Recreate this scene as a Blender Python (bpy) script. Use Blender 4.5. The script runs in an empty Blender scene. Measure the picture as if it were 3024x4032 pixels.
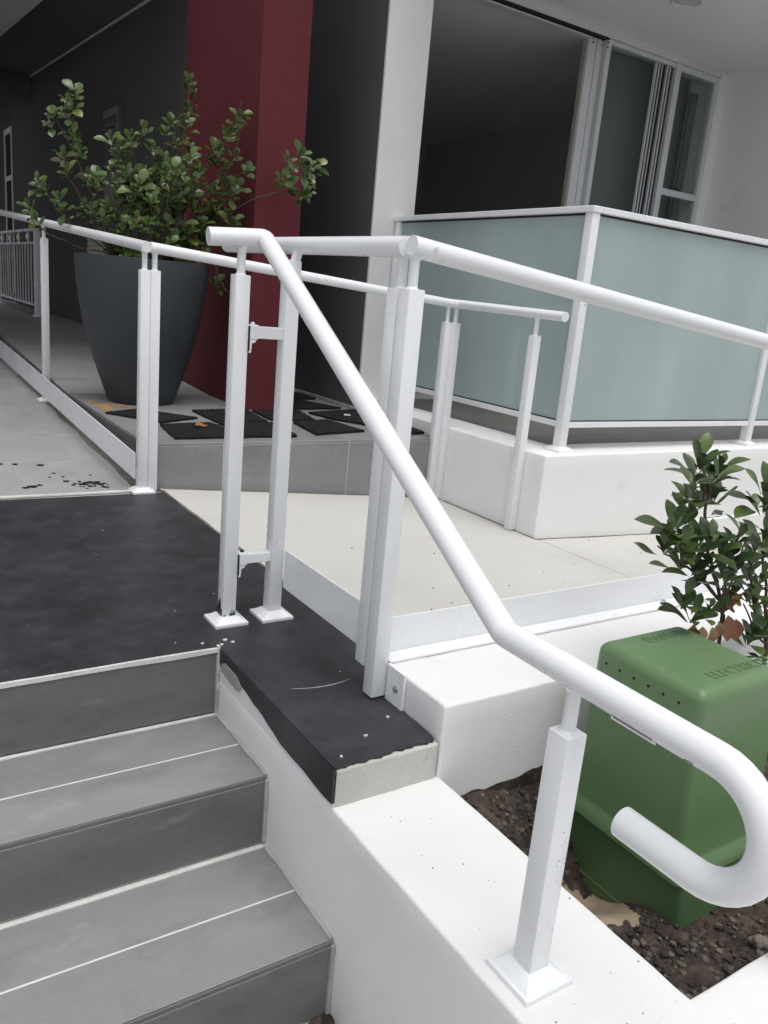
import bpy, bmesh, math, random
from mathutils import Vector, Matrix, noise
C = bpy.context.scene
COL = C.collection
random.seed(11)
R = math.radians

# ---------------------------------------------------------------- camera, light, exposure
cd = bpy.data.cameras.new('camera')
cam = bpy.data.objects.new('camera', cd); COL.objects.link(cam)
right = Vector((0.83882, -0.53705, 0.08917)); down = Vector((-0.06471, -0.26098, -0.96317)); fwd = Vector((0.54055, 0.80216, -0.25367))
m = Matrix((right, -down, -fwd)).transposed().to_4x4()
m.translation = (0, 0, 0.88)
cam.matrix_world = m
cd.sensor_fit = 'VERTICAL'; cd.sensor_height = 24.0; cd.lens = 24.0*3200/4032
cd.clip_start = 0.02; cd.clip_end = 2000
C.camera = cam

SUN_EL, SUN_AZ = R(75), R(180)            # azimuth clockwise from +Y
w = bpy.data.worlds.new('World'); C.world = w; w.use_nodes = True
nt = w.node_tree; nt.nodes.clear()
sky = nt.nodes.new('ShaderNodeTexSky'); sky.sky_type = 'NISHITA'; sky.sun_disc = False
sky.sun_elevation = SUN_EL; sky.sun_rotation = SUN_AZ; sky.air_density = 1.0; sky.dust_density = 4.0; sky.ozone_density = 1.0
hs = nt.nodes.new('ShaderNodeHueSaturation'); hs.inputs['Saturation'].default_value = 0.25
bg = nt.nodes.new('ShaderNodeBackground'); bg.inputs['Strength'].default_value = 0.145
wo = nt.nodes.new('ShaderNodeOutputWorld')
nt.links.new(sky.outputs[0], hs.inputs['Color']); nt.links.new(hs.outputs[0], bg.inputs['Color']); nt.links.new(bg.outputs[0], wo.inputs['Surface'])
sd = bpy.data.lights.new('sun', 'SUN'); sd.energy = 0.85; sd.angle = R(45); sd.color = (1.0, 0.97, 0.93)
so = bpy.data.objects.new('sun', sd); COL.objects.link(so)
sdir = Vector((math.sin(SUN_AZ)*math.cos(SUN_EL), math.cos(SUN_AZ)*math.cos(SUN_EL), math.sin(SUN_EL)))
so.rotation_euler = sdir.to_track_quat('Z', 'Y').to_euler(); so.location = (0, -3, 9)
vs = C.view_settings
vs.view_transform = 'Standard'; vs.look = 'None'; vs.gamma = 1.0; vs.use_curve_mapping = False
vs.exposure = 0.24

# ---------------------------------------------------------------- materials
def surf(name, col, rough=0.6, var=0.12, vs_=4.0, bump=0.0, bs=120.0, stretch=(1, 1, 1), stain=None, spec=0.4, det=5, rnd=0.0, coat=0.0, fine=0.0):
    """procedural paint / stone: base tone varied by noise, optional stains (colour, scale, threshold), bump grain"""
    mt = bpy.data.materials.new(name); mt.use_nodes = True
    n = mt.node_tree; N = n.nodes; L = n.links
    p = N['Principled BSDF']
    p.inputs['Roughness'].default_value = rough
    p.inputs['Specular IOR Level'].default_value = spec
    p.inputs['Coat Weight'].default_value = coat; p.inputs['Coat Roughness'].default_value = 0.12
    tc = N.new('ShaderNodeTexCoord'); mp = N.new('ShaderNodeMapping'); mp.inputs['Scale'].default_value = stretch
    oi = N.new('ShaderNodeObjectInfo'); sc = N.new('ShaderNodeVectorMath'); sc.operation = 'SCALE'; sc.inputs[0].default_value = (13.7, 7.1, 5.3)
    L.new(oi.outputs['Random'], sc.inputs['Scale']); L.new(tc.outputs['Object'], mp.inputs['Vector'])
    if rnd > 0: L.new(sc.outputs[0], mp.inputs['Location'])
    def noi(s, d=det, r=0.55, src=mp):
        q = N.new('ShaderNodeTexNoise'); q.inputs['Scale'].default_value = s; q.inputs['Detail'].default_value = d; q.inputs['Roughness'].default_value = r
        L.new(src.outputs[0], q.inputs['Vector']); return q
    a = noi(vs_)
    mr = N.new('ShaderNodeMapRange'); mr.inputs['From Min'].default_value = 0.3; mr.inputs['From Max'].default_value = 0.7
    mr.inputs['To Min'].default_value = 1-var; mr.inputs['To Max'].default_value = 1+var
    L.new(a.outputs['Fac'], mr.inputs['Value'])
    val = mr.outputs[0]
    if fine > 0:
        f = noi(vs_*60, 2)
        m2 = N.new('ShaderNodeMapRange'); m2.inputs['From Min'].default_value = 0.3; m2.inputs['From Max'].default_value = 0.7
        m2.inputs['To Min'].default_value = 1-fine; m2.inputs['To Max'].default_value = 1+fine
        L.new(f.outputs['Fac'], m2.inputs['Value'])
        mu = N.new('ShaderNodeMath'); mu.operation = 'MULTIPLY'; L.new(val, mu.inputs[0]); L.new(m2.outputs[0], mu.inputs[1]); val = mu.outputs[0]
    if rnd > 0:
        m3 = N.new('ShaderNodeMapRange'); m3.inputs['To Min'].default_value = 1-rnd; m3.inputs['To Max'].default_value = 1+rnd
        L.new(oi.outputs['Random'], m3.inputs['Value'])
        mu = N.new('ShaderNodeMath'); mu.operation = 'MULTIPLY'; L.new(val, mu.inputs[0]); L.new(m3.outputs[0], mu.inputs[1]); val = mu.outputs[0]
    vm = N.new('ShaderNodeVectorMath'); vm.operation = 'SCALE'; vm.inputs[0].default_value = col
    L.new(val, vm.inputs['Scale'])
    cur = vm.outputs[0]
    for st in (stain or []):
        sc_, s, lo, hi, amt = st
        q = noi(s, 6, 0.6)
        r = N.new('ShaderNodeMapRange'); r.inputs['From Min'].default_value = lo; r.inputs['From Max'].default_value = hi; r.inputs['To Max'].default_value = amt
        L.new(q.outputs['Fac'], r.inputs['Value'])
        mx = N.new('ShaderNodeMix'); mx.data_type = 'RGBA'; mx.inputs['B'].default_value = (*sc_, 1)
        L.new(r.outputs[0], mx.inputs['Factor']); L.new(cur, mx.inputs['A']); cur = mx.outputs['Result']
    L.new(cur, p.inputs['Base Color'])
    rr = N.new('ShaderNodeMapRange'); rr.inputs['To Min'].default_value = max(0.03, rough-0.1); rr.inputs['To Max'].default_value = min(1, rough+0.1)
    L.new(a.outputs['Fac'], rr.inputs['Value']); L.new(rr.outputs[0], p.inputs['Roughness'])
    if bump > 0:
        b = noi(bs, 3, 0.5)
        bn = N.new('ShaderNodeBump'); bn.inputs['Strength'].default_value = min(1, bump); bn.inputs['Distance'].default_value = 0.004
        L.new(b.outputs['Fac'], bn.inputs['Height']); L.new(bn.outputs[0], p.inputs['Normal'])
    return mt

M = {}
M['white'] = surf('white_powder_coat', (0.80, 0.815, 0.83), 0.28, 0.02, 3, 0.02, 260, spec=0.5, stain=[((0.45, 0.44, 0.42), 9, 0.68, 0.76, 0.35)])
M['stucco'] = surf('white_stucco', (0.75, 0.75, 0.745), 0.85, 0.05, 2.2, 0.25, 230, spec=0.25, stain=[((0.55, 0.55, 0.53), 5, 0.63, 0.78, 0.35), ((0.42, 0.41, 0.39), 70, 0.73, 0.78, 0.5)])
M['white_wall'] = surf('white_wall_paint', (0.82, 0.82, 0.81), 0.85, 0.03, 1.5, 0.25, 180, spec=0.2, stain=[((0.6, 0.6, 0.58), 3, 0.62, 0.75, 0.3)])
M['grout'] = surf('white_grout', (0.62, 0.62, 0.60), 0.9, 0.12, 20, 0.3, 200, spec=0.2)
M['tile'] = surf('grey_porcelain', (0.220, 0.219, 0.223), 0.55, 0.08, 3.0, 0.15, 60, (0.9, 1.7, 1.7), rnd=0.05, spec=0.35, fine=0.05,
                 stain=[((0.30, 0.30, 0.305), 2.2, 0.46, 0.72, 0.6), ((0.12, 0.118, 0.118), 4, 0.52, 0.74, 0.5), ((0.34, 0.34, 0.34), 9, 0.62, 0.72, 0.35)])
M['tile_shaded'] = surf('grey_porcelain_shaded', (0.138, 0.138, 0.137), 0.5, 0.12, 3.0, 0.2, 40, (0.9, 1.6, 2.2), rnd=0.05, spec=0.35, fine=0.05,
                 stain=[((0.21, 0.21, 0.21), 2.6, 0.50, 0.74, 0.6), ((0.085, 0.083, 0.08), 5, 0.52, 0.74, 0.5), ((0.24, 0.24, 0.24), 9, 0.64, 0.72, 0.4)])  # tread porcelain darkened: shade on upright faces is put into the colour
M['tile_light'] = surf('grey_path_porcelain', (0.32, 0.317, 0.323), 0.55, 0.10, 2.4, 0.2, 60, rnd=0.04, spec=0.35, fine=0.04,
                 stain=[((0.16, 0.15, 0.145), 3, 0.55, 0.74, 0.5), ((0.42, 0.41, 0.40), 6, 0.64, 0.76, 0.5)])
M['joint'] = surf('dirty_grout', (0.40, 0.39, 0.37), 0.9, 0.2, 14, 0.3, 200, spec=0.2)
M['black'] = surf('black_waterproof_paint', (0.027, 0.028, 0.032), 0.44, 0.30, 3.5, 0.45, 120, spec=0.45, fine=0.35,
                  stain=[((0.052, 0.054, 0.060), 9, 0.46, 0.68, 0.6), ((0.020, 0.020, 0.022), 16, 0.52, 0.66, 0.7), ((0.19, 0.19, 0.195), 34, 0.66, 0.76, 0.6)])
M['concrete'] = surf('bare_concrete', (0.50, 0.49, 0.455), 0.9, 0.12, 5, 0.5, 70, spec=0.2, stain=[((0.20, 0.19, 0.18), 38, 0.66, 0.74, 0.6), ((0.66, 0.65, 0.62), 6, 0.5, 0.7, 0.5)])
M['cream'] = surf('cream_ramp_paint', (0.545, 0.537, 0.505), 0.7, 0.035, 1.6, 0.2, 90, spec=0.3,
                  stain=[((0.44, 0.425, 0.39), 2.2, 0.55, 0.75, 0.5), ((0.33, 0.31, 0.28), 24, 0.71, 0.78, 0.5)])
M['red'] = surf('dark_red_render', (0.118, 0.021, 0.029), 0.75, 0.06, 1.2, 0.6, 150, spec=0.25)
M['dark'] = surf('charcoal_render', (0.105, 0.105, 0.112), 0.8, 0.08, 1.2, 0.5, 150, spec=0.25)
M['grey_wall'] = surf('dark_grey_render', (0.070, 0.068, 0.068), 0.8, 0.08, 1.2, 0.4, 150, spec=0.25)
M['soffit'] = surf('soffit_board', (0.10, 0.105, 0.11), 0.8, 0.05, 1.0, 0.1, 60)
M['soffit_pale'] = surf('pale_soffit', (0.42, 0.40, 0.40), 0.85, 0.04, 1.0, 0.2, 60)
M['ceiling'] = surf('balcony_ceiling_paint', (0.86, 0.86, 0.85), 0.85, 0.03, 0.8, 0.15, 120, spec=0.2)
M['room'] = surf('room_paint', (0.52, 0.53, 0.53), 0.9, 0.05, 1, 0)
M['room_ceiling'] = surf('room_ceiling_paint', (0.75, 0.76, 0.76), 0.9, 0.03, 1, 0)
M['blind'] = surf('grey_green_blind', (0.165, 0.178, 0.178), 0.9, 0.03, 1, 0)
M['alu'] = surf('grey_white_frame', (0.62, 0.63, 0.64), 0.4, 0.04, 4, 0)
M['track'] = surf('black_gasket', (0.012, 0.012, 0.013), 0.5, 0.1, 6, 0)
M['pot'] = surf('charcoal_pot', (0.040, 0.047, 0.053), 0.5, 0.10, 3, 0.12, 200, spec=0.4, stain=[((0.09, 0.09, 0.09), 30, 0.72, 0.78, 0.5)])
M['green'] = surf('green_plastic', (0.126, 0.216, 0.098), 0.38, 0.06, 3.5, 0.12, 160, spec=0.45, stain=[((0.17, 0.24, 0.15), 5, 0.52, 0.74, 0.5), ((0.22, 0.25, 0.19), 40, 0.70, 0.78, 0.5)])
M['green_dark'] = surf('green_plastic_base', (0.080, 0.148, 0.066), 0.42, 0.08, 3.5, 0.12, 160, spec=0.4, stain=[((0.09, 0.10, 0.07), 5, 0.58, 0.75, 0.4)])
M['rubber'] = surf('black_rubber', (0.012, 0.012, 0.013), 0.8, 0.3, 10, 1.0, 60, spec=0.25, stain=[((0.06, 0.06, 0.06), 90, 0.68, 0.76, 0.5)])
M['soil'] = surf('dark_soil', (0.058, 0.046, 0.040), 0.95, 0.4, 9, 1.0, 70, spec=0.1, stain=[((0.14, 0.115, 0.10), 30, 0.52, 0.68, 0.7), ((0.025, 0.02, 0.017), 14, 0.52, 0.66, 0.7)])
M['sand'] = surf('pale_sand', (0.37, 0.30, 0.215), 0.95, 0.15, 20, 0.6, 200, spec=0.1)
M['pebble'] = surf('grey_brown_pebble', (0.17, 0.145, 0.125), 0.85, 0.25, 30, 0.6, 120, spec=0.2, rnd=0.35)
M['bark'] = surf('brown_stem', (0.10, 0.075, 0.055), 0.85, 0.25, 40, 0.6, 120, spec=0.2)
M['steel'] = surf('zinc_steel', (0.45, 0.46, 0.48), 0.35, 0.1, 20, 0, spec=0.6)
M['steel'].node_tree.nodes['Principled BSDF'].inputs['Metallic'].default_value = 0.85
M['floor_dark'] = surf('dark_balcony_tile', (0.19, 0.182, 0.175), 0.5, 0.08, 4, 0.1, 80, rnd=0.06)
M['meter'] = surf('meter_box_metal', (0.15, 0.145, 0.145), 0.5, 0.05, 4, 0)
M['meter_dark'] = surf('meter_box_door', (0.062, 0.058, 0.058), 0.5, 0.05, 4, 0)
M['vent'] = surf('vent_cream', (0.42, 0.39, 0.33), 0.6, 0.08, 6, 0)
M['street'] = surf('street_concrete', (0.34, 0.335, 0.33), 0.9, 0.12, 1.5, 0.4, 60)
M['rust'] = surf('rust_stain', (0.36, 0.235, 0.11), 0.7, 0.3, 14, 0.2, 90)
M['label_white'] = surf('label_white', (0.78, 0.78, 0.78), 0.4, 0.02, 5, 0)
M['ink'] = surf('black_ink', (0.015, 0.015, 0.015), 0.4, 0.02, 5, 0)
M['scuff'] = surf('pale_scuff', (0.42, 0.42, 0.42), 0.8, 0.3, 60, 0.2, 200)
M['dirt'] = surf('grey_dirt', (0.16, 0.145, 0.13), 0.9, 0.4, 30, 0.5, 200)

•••

Your answer should be a single number: the count of lines in the material above that contain "scene".

2